Though the sound of the hybrid formula is not the issue that it was, concern over hosting fees is, and at a time a number of events are at the end of their current contracts, the promoters have been looking for a little leeway from F1.

While Silverstone, which is currently set to host its final Grand Prix this summer, gets most of the publicity, Monza, Barcelona, Hockenheim and Mexico City are all out of contract this year.

In a brief statement issued this evening FOPA has admitted its concerns, believing that:

"It is not in the long term interest of the sport that fans lose free access to content and broadcasting;

There is a lack of clarity on new initiatives in F1 and a lack of engagement with promoters on their implementation;

New races should not be introduced to the detriment of existing events although the association is encouraged by the alternative business models being offered to prospective venues.

As we enter a new season of the sport that we have promoted for many decades, the Promoters seek a more collaborative approach to the development of the championship and the opportunity to offer their experience and expertise in a spirit of partnership with Formula 1 and the FIA."

While the promoters understand the difficulty that Liberty is having in agreeing a new Concorde Agreement with the teams, they are understandably unwilling to commit to new contracts themselves for races without a guarantee that FOM can provide a grid with top teams, as current contracts only specify 'a minimum of 16 cars'.

The meeting which was attended by 16 of the current 21 race promoters saw the assembled promoters admit concern at losing small, but significant, commercial rights that eat even further into their revenue.

Also serious concern was expressed about the intention to increasingly move broadcasting of F1 from free-on-air to pay per view, which will increase FOM revenues but significantly reduce the exposure of F1 racing to the greater public.

At a time the Philippines looks set to join Vietnam as a new addition to the calendar, the current promoters are concerned that newcomers take fans from existing events, as was the case with Mexico and Austin, and would likely be the case if Miami ever hosts a race.

On the subject of new races, the current promoters admit unease with the fact that FOM is now seemingly willing to discuss a different type of commercial arrangement - such as the revenue sharing deal offered to Miami - as opposed to the standard fixed fee.

The promoters are also unhappy with the way in which FOM currently takes decisions without consulting them, decisions which impact them directly, such as moving the start times last year.

There was even unease expressed over the axing of grid girls, which the promoters feel should have been discussed beforehand as in some cases there were long-standing commercial arrangements in place with sponsors.

As one promoter told Pitpass, "the natives are restless", Stuart Pringle, boss of Silverstone and chairman of FOPA, told the Daily Mail: "Everyone is disgruntled.

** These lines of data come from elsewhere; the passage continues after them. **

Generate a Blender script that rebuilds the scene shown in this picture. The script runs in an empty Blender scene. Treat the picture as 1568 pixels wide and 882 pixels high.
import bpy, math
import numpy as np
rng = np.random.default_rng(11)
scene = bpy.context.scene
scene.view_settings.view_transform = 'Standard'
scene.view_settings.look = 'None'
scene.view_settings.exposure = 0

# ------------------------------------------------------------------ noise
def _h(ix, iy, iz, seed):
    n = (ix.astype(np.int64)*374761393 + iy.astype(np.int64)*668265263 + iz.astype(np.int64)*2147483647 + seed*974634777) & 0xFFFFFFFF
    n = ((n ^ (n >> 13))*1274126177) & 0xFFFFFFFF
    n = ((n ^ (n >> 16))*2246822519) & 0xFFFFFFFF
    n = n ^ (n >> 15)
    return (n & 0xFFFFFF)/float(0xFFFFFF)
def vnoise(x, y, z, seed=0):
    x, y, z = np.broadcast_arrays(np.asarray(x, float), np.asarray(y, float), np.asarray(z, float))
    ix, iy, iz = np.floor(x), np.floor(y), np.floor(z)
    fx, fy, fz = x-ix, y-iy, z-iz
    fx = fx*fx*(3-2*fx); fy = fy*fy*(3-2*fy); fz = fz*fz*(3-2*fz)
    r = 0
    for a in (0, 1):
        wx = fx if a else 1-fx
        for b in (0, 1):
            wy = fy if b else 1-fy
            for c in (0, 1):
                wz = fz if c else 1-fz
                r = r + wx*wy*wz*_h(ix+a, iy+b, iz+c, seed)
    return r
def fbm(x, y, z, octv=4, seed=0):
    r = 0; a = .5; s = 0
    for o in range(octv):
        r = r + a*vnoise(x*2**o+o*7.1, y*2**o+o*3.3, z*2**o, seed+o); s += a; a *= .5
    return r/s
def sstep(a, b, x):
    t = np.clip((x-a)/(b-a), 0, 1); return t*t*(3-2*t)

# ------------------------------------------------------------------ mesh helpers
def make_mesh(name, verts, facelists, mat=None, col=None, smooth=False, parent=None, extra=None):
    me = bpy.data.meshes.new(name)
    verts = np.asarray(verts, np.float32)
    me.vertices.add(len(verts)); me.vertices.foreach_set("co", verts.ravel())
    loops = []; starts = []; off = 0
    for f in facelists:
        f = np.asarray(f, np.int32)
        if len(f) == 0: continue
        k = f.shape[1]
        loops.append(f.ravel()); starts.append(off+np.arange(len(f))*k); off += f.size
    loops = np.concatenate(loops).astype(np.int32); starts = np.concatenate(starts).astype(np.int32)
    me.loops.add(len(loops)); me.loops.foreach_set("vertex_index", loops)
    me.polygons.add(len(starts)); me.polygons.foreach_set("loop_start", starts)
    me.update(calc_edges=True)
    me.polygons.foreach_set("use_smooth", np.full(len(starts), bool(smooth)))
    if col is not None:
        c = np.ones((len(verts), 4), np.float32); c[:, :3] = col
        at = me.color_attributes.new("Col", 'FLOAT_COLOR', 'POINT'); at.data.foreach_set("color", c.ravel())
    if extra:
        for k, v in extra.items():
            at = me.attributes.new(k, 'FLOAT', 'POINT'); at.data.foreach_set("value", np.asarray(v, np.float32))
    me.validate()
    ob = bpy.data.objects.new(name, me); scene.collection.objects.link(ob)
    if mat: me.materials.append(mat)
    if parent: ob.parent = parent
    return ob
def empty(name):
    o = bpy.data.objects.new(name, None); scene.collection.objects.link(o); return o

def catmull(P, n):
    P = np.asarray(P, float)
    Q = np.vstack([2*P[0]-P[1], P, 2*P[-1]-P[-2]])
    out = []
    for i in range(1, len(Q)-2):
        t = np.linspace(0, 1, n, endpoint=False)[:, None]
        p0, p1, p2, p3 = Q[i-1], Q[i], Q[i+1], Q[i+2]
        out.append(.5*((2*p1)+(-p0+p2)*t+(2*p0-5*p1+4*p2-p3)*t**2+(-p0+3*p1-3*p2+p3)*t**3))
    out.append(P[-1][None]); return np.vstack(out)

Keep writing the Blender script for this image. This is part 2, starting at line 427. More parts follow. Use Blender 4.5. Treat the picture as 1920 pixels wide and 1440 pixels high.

Liberty's ideas are disjointed.

"We have all been compliant and quiet hitherto," he added, "but we have great concerns about the future health of the sport under the people who run it now."

While unconfirmed reports suggest that Liberty has rejected the latest offer from Silverstone in terms of its hosting fee, Pringle said: "Miami are seemingly getting a free deal. That has not gone down well with anyone, not least with the guys at Austin, Texas, who are working hard to make their race pay. If this continues, Formula One will be racing on second-rate circuits, if any at all."

Another promoter described F1's current management as: "The blind leading the partially sighted."